O ex-presidente da Associação dos Advogados de São Paulo (Aasp) Leonardo Sica destaca que a situação dos irmãos Batista passa uma imagem muito ruim à sociedade. “Se você vender um cigarro de maconha ou roubar um celular, vai preso e não tem alternativa. Se desviar muitos milhões de reais dos cofres públicos e tiver um gravador no bolso não te acontece nada.”

Esse modelo de Justiça que está sendo construído pela PGR, segundo Sica, não usa como base a lei, mas a delação premiada. Ele afirma que, ao aceitar esses seguidos descumprimentos na obtenção de provas, o Judiciário diz ao povo que a Justiça não se faz com base na legislação.

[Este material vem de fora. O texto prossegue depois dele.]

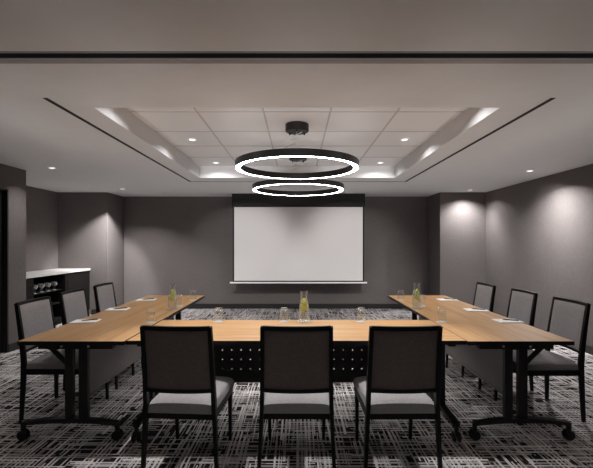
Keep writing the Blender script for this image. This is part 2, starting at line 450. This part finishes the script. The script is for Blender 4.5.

“A delação premiada oferece benefícios com base na lei, ela não oferece uma impunidade geral”, diz Sica, complementando que há outra mensagem deixada desse caso todo: “Se for roubar, roube muito, e tenha alguém para delatar”.

Fachin e Janot
Causou estranheza aos advogados as seguidas atuações monocráticas do ministro Luiz Edson Fachin em todo esse processo da delação. “Não entendo nem porque essas delações foram distribuídas ao ministro Fachin. Porque ele tem a prevenção de distribuição dos casos da ‘lava jato’ por força da construção dos crimes conexos ligados à Petrobras. Mas não vejo nada da Petrobras nesse caso da JBS”, diz Leonardo Sica.

Já Bandeira de Mello destaca que Fachin sequer poderia ter afastado Aécio Neves de suas funções, pois isso é atribuição do Senado, e não do STF. “Estamos com o Estado de Direito Submerso há muito tempo”, analisa.

Essas divergências também são citadas pelo criminalista Fernando Hideo Lacerda, para quem “o que está valendo é o juízo discricionário”. “Assim como um ministro tira um julgamento da turma e joga para o plenário por razões que ele volta-se a sua consciência, outras vezes, ao invés de ampliar o polo, o restringem.”

Especificamente sobre Janot, Bandeira de Mello vê possibilidade de responsabilização, desde seja demonstrada a relação entre os problemas enfrentados pelo país e a delação. Já advogado e ex-procurador de Justiça Roberto Tardelli condiciona uma eventual punição ao PGR à maneira como o STF analisará todo esse caso. Se a corte anular as provas, diz, “aí, o procurador-geral da República está em maus lençóis”.